- **WRITTEN INSTRUCTION**: Every line must be returned precisely as it is written.

- **DATA PROVIDED**:
## start

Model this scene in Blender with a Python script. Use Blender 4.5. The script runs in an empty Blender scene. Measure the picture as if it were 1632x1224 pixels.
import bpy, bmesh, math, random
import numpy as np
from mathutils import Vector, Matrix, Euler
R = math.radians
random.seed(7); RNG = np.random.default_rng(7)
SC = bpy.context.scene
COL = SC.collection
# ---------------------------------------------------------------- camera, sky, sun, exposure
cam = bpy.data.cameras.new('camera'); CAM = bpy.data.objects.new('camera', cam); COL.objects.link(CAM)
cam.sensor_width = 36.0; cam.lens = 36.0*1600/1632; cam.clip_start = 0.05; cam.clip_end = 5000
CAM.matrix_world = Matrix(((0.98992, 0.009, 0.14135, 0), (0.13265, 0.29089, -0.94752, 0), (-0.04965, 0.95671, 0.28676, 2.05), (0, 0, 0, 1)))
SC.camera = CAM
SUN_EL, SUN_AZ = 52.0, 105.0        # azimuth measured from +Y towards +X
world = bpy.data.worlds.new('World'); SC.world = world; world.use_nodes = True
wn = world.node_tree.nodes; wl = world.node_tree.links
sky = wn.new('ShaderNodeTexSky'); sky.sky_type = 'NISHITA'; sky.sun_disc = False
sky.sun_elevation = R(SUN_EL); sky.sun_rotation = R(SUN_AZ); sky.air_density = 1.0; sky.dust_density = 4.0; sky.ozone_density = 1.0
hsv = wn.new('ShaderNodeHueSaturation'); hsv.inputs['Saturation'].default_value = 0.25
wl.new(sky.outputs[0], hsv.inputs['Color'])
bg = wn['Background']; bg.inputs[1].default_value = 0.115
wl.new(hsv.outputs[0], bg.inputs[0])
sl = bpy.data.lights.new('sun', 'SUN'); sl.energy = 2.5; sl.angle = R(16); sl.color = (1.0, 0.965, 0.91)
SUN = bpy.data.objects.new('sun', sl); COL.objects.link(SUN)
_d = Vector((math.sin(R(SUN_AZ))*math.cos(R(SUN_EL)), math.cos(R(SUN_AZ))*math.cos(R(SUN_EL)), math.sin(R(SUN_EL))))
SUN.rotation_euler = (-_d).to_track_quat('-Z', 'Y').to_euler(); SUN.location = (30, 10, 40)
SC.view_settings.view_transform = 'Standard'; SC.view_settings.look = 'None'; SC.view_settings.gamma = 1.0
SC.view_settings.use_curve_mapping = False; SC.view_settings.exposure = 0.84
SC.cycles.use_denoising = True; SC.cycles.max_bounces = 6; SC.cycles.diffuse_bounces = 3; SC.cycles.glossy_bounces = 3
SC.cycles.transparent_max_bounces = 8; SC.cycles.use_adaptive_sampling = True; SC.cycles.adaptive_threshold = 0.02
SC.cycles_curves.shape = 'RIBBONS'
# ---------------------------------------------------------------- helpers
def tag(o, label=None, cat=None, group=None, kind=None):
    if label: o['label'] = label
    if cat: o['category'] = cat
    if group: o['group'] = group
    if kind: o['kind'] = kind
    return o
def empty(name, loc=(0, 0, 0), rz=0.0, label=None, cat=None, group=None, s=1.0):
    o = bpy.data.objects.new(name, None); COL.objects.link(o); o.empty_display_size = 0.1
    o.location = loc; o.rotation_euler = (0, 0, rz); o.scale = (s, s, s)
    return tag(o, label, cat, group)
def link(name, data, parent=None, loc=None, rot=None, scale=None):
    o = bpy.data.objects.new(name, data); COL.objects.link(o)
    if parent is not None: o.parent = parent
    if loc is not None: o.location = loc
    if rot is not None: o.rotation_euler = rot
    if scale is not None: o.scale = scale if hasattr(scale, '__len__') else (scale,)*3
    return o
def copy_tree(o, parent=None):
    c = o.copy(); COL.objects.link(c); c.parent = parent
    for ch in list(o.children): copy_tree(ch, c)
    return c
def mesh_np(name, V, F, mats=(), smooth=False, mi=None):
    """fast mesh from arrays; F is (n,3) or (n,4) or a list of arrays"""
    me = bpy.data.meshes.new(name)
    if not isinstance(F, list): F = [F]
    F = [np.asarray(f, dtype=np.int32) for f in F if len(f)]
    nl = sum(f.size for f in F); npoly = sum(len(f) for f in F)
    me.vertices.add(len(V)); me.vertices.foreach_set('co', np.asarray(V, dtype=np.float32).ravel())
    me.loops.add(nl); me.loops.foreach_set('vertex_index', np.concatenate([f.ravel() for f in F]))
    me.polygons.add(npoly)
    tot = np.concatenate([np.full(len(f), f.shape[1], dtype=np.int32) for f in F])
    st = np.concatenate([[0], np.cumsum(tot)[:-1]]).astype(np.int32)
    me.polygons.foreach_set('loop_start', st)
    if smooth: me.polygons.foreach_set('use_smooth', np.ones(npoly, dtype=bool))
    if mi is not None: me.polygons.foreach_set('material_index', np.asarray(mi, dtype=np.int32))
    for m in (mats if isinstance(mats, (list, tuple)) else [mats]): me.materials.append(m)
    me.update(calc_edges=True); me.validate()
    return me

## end

- **WRITTEN ANSWER**:
Model this scene in Blender with a Python script. Use Blender 4.5. The script runs in an empty Blender scene. Measure the picture as if it were 1632x1224 pixels.
import bpy, bmesh, math, random
import numpy as np
from mathutils import Vector, Matrix, Euler
R = math.radians
random.seed(7); RNG = np.random.default_rng(7)
SC = bpy.context.scene
COL = SC.collection
# ---------------------------------------------------------------- camera, sky, sun, exposure
cam = bpy.data.cameras.new('camera'); CAM = bpy.data.objects.new('camera', cam); COL.objects.link(CAM)
cam.sensor_width = 36.0; cam.lens = 36.0*1600/1632; cam.clip_start = 0.05; cam.clip_end = 5000
CAM.matrix_world = Matrix(((0.98992, 0.009, 0.14135, 0), (0.13265, 0.29089, -0.94752, 0), (-0.04965, 0.95671, 0.28676, 2.05), (0, 0, 0, 1)))
SC.camera = CAM
SUN_EL, SUN_AZ = 52.0, 105.0        # azimuth measured from +Y towards +X
world = bpy.data.worlds.new('World'); SC.world = world; world.use_nodes = True
wn = world.node_tree.nodes; wl = world.node_tree.links
sky = wn.new('ShaderNodeTexSky'); sky.sky_type = 'NISHITA'; sky.sun_disc = False
sky.sun_elevation = R(SUN_EL); sky.sun_rotation = R(SUN_AZ); sky.air_density = 1.0; sky.dust_density = 4.0; sky.ozone_density = 1.0
hsv = wn.new('ShaderNodeHueSaturation'); hsv.inputs['Saturation'].default_value = 0.25
wl.new(sky.outputs[0], hsv.inputs['Color'])
bg = wn['Background']; bg.inputs[1].default_value = 0.115
wl.new(hsv.outputs[0], bg.inputs[0])
sl = bpy.data.lights.new('sun', 'SUN'); sl.energy = 2.5; sl.angle = R(16); sl.color = (1.0, 0.965, 0.91)
SUN = bpy.data.objects.new('sun', sl); COL.objects.link(SUN)
_d = Vector((math.sin(R(SUN_AZ))*math.cos(R(SUN_EL)), math.cos(R(SUN_AZ))*math.cos(R(SUN_EL)), math.sin(R(SUN_EL))))
SUN.rotation_euler = (-_d).to_track_quat('-Z', 'Y').to_euler(); SUN.location = (30, 10, 40)
SC.view_settings.view_transform = 'Standard'; SC.view_settings.look = 'None'; SC.view_settings.gamma = 1.0
SC.view_settings.use_curve_mapping = False; SC.view_settings.exposure = 0.84
SC.cycles.use_denoising = True; SC.cycles.max_bounces = 6; SC.cycles.diffuse_bounces = 3; SC.cycles.glossy_bounces = 3
SC.cycles.transparent_max_bounces = 8; SC.cycles.use_adaptive_sampling = True; SC.cycles.adaptive_threshold = 0.02
SC.cycles_curves.shape = 'RIBBONS'
# ---------------------------------------------------------------- helpers
def tag(o, label=None, cat=None, group=None, kind=None):
    if label: o['label'] = label
    if cat: o['category'] = cat
    if group: o['group'] = group
    if kind: o['kind'] = kind
    return o
def empty(name, loc=(0, 0, 0), rz=0.0, label=None, cat=None, group=None, s=1.0):
    o = bpy.data.objects.new(name, None); COL.objects.link(o); o.empty_display_size = 0.1
    o.location = loc; o.rotation_euler = (0, 0, rz); o.scale = (s, s, s)
    return tag(o, label, cat, group)
def link(name, data, parent=None, loc=None, rot=None, scale=None):
    o = bpy.data.objects.new(name, data); COL.objects.link(o)
    if parent is not None: o.parent = parent
    if loc is not None: o.location = loc
    if rot is not None: o.rotation_euler = rot
    if scale is not None: o.scale = scale if hasattr(scale, '__len__') else (scale,)*3
    return o
def copy_tree(o, parent=None):
    c = o.copy(); COL.objects.link(c); c.parent = parent
    for ch in list(o.children): copy_tree(ch, c)
    return c
def mesh_np(name, V, F, mats=(), smooth=False, mi=None):
    """fast mesh from arrays; F is (n,3) or (n,4) or a list of arrays"""
    me = bpy.data.meshes.new(name)
    if not isinstance(F, list): F = [F]
    F = [np.asarray(f, dtype=np.int32) for f in F if len(f)]
    nl = sum(f.size for f in F); npoly = sum(len(f) for f in F)
    me.vertices.add(len(V)); me.vertices.foreach_set('co', np.asarray(V, dtype=np.float32).ravel())
    me.loops.add(nl); me.loops.foreach_set('vertex_index', np.concatenate([f.ravel() for f in F]))
    me.polygons.add(npoly)
    tot = np.concatenate([np.full(len(f), f.shape[1], dtype=np.int32) for f in F])
    st = np.concatenate([[0], np.cumsum(tot)[:-1]]).astype(np.int32)
    me.polygons.foreach_set('loop_start', st)
    if smooth: me.polygons.foreach_set('use_smooth', np.ones(npoly, dtype=bool))
    if mi is not None: me.polygons.foreach_set('material_index', np.asarray(mi, dtype=np.int32))
    for m in (mats if isinstance(mats, (list, tuple)) else [mats]): me.materials.append(m)
    me.update(calc_edges=True); me.validate()
    return me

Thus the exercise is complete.